Julia is basically a trojan horse for Lisp. Syntactically, it looks kind-of like Matlab. But semantically it is very much in the Lisp family. Since 1959, Lisp remains the best idea in computer programming. And Julia is bringing it to the masses.
Yeah, although Java did it first.

"We were after the C++ programmers. We managed to drag a lot of them about halfway to Lisp." - Guy Steele

I assume Guy Steele knows his stuff when talking about Lisp like languages.

Java mostly only got typical runtime ideas (managed memory, virtual machine, code loading, calling conventions, runtime safety) of the JVM from Lisp (often via Smalltalk, etc.), but not ideas like executable memory heaps, code as data, etc.

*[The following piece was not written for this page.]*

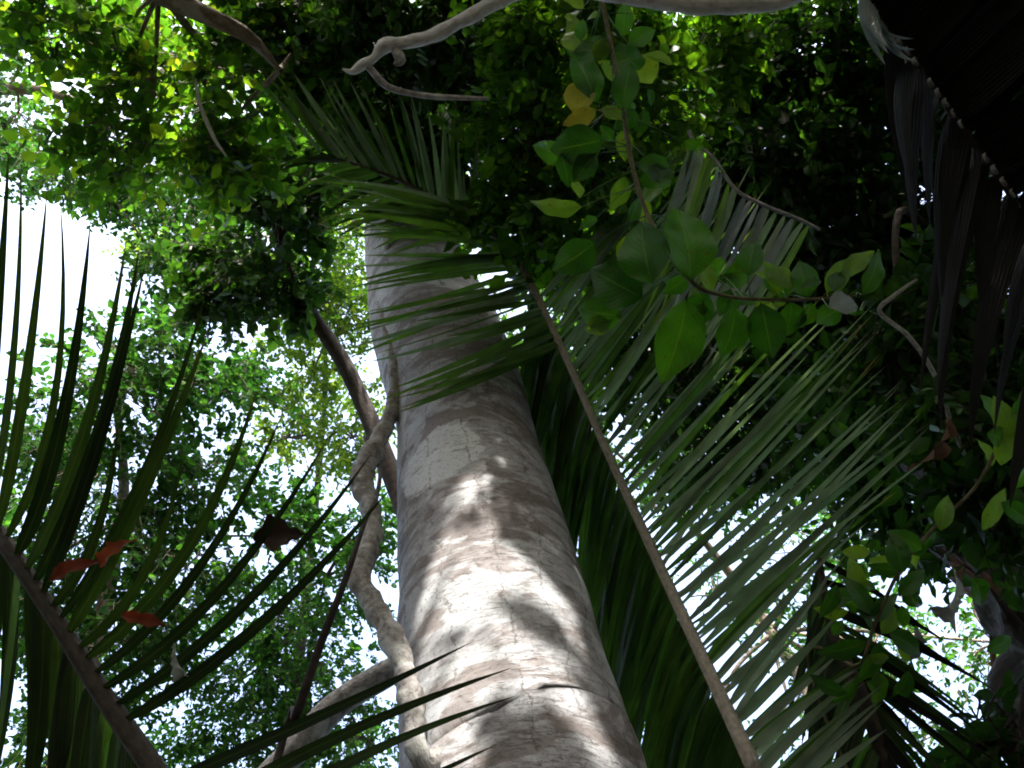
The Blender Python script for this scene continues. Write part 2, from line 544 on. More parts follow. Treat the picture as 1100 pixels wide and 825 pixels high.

Higher language feature from Lisp (CLOS, macros, conditions, closures, interactive development, ...) were not brought to mainstream Java. Closures, some interactivity, ... eventually were added many years later.

From a Lisp user perspective Java was more than 'halfway' away, and probably still is.

Guy Steele did not say 100%, after all.

So we could argue bullet points about how someone highly relevant in Lisp and Scheme community was wrong on his assertion, if you like.

There are lots of highly relevant people in the Lisp and Scheme communities.

https://people.csail.mit.edu/gregs/ll1-discuss-archive-html/...

Sure there are, yet none of them were responsible for designing parts of Java architecture, and made the statement we are discussing about.

Had not been for Guy Steele's background, and the context of the talk where he made that statement, I would agree with you.